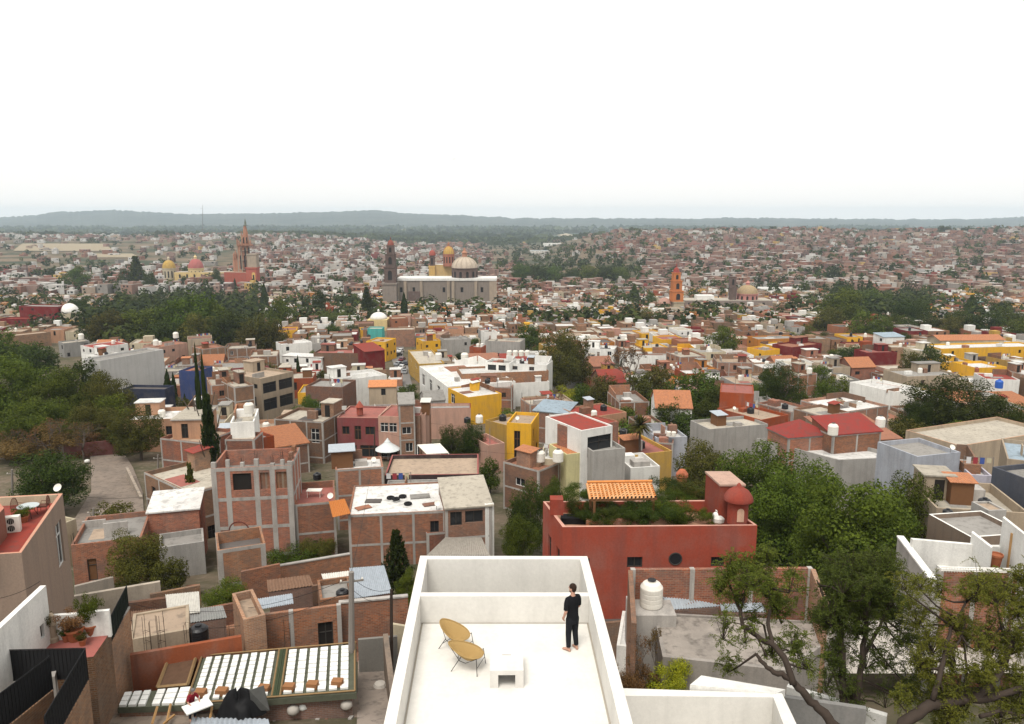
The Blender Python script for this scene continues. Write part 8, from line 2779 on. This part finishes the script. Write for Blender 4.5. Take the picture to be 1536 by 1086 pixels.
# ------------------------------------------------------------------ the rest of the town
KEEP = [  # ground areas left free: lane, street, wooded slope (pixel polygons laid on the ground)
 [(120, 640), (230, 640), (250, 760), (90, 800), (0, 800), (0, 640)],
 [(585, 500), (622, 505), (625, 580), (590, 600)],
 [(0, 520), (120, 520), (185, 600), (240, 640), (230, 760), (-80, 760), (-120, 600)],
 [(560, 500), (640, 500), (628, 525), (632, 600), (590, 600), (585, 530)],
 [(500, 655), (645, 655), (650, 710), (490, 710)],
 [(775, 395), (970, 395), (960, 428), (780, 428)],
 [(1235, 434), (1400, 438), (1395, 488), (1262, 488)],
 [(200, 445), (390, 440), (410, 530), (120, 530), (120, 480)],
]
KEEPW = [[tuple(on_ground(*p).xy) for p in k] for k in KEEP]
for k in KEEPW:
 pass
def kept(poly):
 cx, cy = sum(p[0] for p in poly) / len(poly), sum(p[1] for p in poly) / len(poly)
 return any(inside((cx, cy), k) for k in KEEPW)
KEEPW[2] = KEEPW[2]
PALW = [('brick', 28, 'brick'), ('brick2', 15, 'pale brick'), ('brick3', 18, 'brown brick'), ('cream', 9, 'cream'), ('white', 12, 'white'), ('grey', 4, 'grey'), ('cement', 6, 'cement grey'), ('pink', 5, 'pink'),
  ('salmon', 5, 'salmon'), ('terracotta', 4, 'terracotta'), ('yellow', 4, 'yellow'), ('mustard', 3, 'mustard'), ('crimson', 4, 'crimson'), ('rust', 4, 'rust red'), ('beige', 6, 'beige'), ('orange', 2, 'orange')]
PALR = [('cream', 26, 'cream'), ('white', 14, 'white'), ('grey', 26, 'grey'), ('beige', 12, 'beige'), ('terracotta', 8, 'terracotta'), ('brickroof', 6, 'brick coloured'), ('pinkroof', 4, 'pinkish'), ('redroof', 3, 'red'), ('dark', 7, 'dark')]
def pick(pal, rnd):
 return rnd.choices(pal, [p[1] for p in pal])[0]
ANCH = [('the pink gothic church', 368, 400), ('the golden domed church', 270, 405), ('the long stone church', 660, 440), ('the orange bell tower', 1014, 430), ('the yellow domed convent', 1100, 452), ('the white domed chapel', 568, 475),
  ('the crimson house on the left', 57, 475), ('the big cement house', 200, 545), ('the two tall cypresses', 303, 560), ('the pink hacienda', 570, 630), ('the curved street of cars', 603, 560), ('the long white street house', 650, 570),
  ('the yellow box house', 726, 605), ('the wide brick house', 757, 570), ('the red roofed white balcony', 895, 655), ('the tall broad tree', 840, 530), ('the bare brown tree', 950, 540), ('the red loggia villa', 1105, 605),
  ('the red hipped roofs', 1215, 640), ('the golden yellow house', 1470, 530), ('the big dark tree', 1430, 610), ('the orange row house', 1168, 515), ('the round green tree', 1168, 570), ('the crimson pergola house', 1320, 535),
  ('the white studio house', 1305, 580), ('the maroon roofed house', 385, 570), ('the peach mansion', 755, 410), ('the crimson shed block', 560, 535), ('the grey corner tower', 736, 505), ('the large white house by the convent', 1175, 440),
  ('the barn like tiled house', 1010, 605), ('the long white bungalow row', 975, 540), ('the ivy hedge', 690, 660), ('the wooded slope on the left', 60, 580), ('the dark grove on the right', 1380, 470), ('the green row of trees', 860, 412),
  ('the dark pines on the left', 205, 410), ('the tree before the stone church', 652, 446), ('the tall yellow street house', 630, 510), ('the dirt lane', 160, 700)]
USED = set()
def rel(px, py, a):
 dx, dy = px - a[1], py - a[2]
 if abs(dx) > 1.6 * abs(dy):
  s_ = 'right of' if dx > 0 else 'left of'
  return ('just ' if abs(dx) < 70 else 'well ' if abs(dx) > 150 else '') + s_
 s_ = 'behind' if dy < 0 else 'in front of'
 return s_
def auto_label(base, px, py, alts=('',)):
 order = sorted(ANCH, key=lambda a: (a[1] - px) ** 2 + 2.2 * (a[2] - py) ** 2)
 for alt in alts:
  for a in order[:4]:
   t = '%s%s %s %s' % (base, alt, rel(px, py, a), a[0])
   if t not in USED and len(t.split()) <= 16:
    USED.add(t)
    return t
 for a in order[:6]:
  for b in order[:7]:
   if b is a:
    continue
   if len(('%s %s %s, %s %s' % (base, rel(px, py, a), a[0], rel(px, py, b), b[0])).split()) > 16:
    continue
   t = '%s %s %s, %s %s' % (base, rel(px, py, a), a[0], rel(px, py, b), b[0])
   if t not in USED:
    USED.add(t)
    return t
 return t if len(t.split()) <= 16 else auto_label(' '.join(base.split()[-7:]) if len(base.split()) > 7 else base.split()[0] + ' house', px, py)
cand = []
GAPS = []
rr = random.Random(5)
YAW = math.radians(9)
cy_, sy_ = math.cos(YAW), math.sin(YAW)
X0 = -60
row = 0
v = 70.0
while v < 760:
 dv = rr.uniform(8.5, 11.5)
 uu = -760.0
 street = (row % 4 == 3)
 while uu < 760:
  wu = rr.uniform(6.5, 11)
  cxx, cyy = uu + wu / 2, v + dv / 2
  X, Y = cxx * cy_ - cyy * sy_ + 60, cxx * sy_ + cyy * cy_
  uu += wu + (0.2 if rr.random() < .8 else 3.5)
  if Y < 112 or Y > 760 or abs(X) > Y * .72 + 10:
   continue
  if rr.random() < (.22 if Y < 400 else .18):
   if Y < 520 and abs(X) < Y * .66:
    GAPS.append((X, Y))
   continue
  yaw = YAW + rr.gauss(0, .05)
  wx, dx = wu * .97, dv * .97
  ca, sa = math.cos(yaw), math.sin(yaw)
  poly = [(X + x * ca - y * sa, Y + x * sa + y * ca) for x, y in ((-wx / 2, -dx / 2), (wx / 2, -dx / 2), (wx / 2, dx / 2), (-wx / 2, dx / 2))]
  cand.append((Y, X, poly, rr.random(), rr.randrange(1 << 30)))
 v += dv + (0.2 if not street else 5)
 row += 1
cand.sort()
MAXH = 296
mass = MB()
NM = 0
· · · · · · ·
## GOAL:
Copy every line above word for word and exclude the pictures.

## REPLY TO THE TASK:
The Blender Python script for this scene continues. Write part 8, from line 2779 on. This part finishes the script. Write for Blender 4.5. Take the picture to be 1536 by 1086 pixels.
# ------------------------------------------------------------------ the rest of the town
KEEP = [  # ground areas left free: lane, street, wooded slope (pixel polygons laid on the ground)
 [(120, 640), (230, 640), (250, 760), (90, 800), (0, 800), (0, 640)],
 [(585, 500), (622, 505), (625, 580), (590, 600)],
 [(0, 520), (120, 520), (185, 600), (240, 640), (230, 760), (-80, 760), (-120, 600)],
 [(560, 500), (640, 500), (628, 525), (632, 600), (590, 600), (585, 530)],
 [(500, 655), (645, 655), (650, 710), (490, 710)],
 [(775, 395), (970, 395), (960, 428), (780, 428)],
 [(1235, 434), (1400, 438), (1395, 488), (1262, 488)],
 [(200, 445), (390, 440), (410, 530), (120, 530), (120, 480)],
]
KEEPW = [[tuple(on_ground(*p).xy) for p in k] for k in KEEP]
for k in KEEPW:
 pass
def kept(poly):
 cx, cy = sum(p[0] for p in poly) / len(poly), sum(p[1] for p in poly) / len(poly)
 return any(inside((cx, cy), k) for k in KEEPW)
KEEPW[2] = KEEPW[2]
PALW = [('brick', 28, 'brick'), ('brick2', 15, 'pale brick'), ('brick3', 18, 'brown brick'), ('cream', 9, 'cream'), ('white', 12, 'white'), ('grey', 4, 'grey'), ('cement', 6, 'cement grey'), ('pink', 5, 'pink'),
  ('salmon', 5, 'salmon'), ('terracotta', 4, 'terracotta'), ('yellow', 4, 'yellow'), ('mustard', 3, 'mustard'), ('crimson', 4, 'crimson'), ('rust', 4, 'rust red'), ('beige', 6, 'beige'), ('orange', 2, 'orange')]
PALR = [('cream', 26, 'cream'), ('white', 14, 'white'), ('grey', 26, 'grey'), ('beige', 12, 'beige'), ('terracotta', 8, 'terracotta'), ('brickroof', 6, 'brick coloured'), ('pinkroof', 4, 'pinkish'), ('redroof', 3, 'red'), ('dark', 7, 'dark')]
def pick(pal, rnd):
 return rnd.choices(pal, [p[1] for p in pal])[0]
ANCH = [('the pink gothic church', 368, 400), ('the golden domed church', 270, 405), ('the long stone church', 660, 440), ('the orange bell tower', 1014, 430), ('the yellow domed convent', 1100, 452), ('the white domed chapel', 568, 475),
  ('the crimson house on the left', 57, 475), ('the big cement house', 200, 545), ('the two tall cypresses', 303, 560), ('the pink hacienda', 570, 630), ('the curved street of cars', 603, 560), ('the long white street house', 650, 570),
  ('the yellow box house', 726, 605), ('the wide brick house', 757, 570), ('the red roofed white balcony', 895, 655), ('the tall broad tree', 840, 530), ('the bare brown tree', 950, 540), ('the red loggia villa', 1105, 605),
  ('the red hipped roofs', 1215, 640), ('the golden yellow house', 1470, 530), ('the big dark tree', 1430, 610), ('the orange row house', 1168, 515), ('the round green tree', 1168, 570), ('the crimson pergola house', 1320, 535),
  ('the white studio house', 1305, 580), ('the maroon roofed house', 385, 570), ('the peach mansion', 755, 410), ('the crimson shed block', 560, 535), ('the grey corner tower', 736, 505), ('the large white house by the convent', 1175, 440),
  ('the barn like tiled house', 1010, 605), ('the long white bungalow row', 975, 540), ('the ivy hedge', 690, 660), ('the wooded slope on the left', 60, 580), ('the dark grove on the right', 1380, 470), ('the green row of trees', 860, 412),
  ('the dark pines on the left', 205, 410), ('the tree before the stone church', 652, 446), ('the tall yellow street house', 630, 510), ('the dirt lane', 160, 700)]
USED = set()
def rel(px, py, a):
 dx, dy = px - a[1], py - a[2]
 if abs(dx) > 1.6 * abs(dy):
  s_ = 'right of' if dx > 0 else 'left of'
  return ('just ' if abs(dx) < 70 else 'well ' if abs(dx) > 150 else '') + s_
 s_ = 'behind' if dy < 0 else 'in front of'
 return s_
def auto_label(base, px, py, alts=('',)):
 order = sorted(ANCH, key=lambda a: (a[1] - px) ** 2 + 2.2 * (a[2] - py) ** 2)
 for alt in alts:
  for a in order[:4]:
   t = '%s%s %s %s' % (base, alt, rel(px, py, a), a[0])
   if t not in USED and len(t.split()) <= 16:
    USED.add(t)
    return t
 for a in order[:6]:
  for b in order[:7]:
   if b is a:
    continue
   if len(('%s %s %s, %s %s' % (base, rel(px, py, a), a[0], rel(px, py, b), b[0])).split()) > 16:
    continue
   t = '%s %s %s, %s %s' % (base, rel(px, py, a), a[0], rel(px, py, b), b[0])
   if t not in USED:
    USED.add(t)
    return t
 return t if len(t.split()) <= 16 else auto_label(' '.join(base.split()[-7:]) if len(base.split()) > 7 else base.split()[0] + ' house', px, py)
cand = []
GAPS = []
rr = random.Random(5)
YAW = math.radians(9)
cy_, sy_ = math.cos(YAW), math.sin(YAW)
X0 = -60
row = 0
v = 70.0
while v < 760:
 dv = rr.uniform(8.5, 11.5)
 uu = -760.0
 street = (row % 4 == 3)
 while uu < 760:
  wu = rr.uniform(6.5, 11)
  cxx, cyy = uu + wu / 2, v + dv / 2
  X, Y = cxx * cy_ - cyy * sy_ + 60, cxx * sy_ + cyy * cy_
  uu += wu + (0.2 if rr.random() < .8 else 3.5)
  if Y < 112 or Y > 760 or abs(X) > Y * .72 + 10:
   continue
  if rr.random() < (.22 if Y < 400 else .18):
   if Y < 520 and abs(X) < Y * .66:
    GAPS.append((X, Y))
   continue
  yaw = YAW + rr.gauss(0, .05)
  wx, dx = wu * .97, dv * .97
  ca, sa = math.cos(yaw), math.sin(yaw)
  poly = [(X + x * ca - y * sa, Y + x * sa + y * ca) for x, y in ((-wx / 2, -dx / 2), (wx / 2, -dx / 2), (wx / 2, dx / 2), (-wx / 2, dx / 2))]
  cand.append((Y, X, poly, rr.random(), rr.randrange(1 << 30)))
 v += dv + (0.2 if not street else 5)
 row += 1
cand.sort()
MAXH = 296
mass = MB()
NM = 0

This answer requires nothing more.